‘Crazy!!': How Labor Statistics staff reacted to Trump firing commissioner after dismal jobs report
'CRAZY!!'
That's how staff at the Bureau of Labor Statistics reacted after President Donald Trump fired its commissioner, Erika McEntarfer, after a dismal jobs report issued Aug. 1 undermined the White House's claims of an economic boom.
The emails obtained by The Associated Press under the Freedom of Information Act suggest an agency with little of the corrupting partisanship that Trump had claimed. He called the report 'phony' and 'rigged' after it indicated a paltry 73,000 jobs were added in July and after downward revisions that showed 258,000 fewer jobs were added in May and June than previously reported.
After the commissioner's firing, BLS employees talked about the importance of accurate numbers and professional integrity in producing data that is foundational for measuring the economy and holding elected officials accountable for how the nation performs.
Officials at the agency sought to rally morale by focusing on their task at hand at a time when outside economists wondered if Trump had compromised the credibility of reports on jobs, inflation and other key economic indicators. The president has said without evidence that the numbers were meant to make him and other Republicans look bad — his latest effort to interfere with the functions of executive branch agencies, including the Federal Reserve.
'This news is sudden, but our mission is unchanged — to provide high quality data to the nation,' William Wiatrowski, the acting commissioner, told the staff in an email. 'Thank you for all the good work you do.'
One assistant commissioner told staff to persevere just as a ship's crew might after losing its captain.
'We may have lost our captain but the ship will not go down,' the assistant commissioner wrote. 'We will neither hit an iceberg and sink to the ocean floor, nor run aground on a low-lying shoal. We are not rudderless. We remain … guided by our mission to provide gold-standard statistics the public can trust.'
For her part, McEntarfer stayed stoic in her email to staff, choosing not to dwell on her firing by the president. Instead, she thanked BLS employees for the importance of their work.

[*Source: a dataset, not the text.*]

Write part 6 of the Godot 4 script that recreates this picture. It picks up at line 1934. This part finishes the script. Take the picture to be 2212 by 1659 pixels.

'Our data moves markets because it is some of the most timely and accurate information on economic conditions that businesses and policymakers have,' she wrote. 'BLS data impacts the decisions of the Fed, the President, Congress, and millions of businesses and households. The work of this agency is vital to the US economy.'
The White House maintains that McEntarfer was removed because the size of the revisions suggested that the monthly jobs report was flawed. As part of each jobs report, the BLS revises the prior months' data two times. It also issues an annual benchmark revision after getting more complete survey information, an effort that is meant to balance being timely with being accurate.
Trump announced Monday that he would nominate E.J. Antoni, chief economist at the conservative Heritage Foundation, to lead the BLS.
Antoni told Fox News Digital in an interview before the announcement that the BLS 'should suspend issuing the monthly job reports' because of inaccuracies and offer quarterly updates instead.
When asked at Tuesday's White House briefing whether the monthly jobs report would continue to be released, press secretary Karoline Leavitt said the administration hoped it would be.
'I believe that is the plan and that's the hope,' Leavitt said.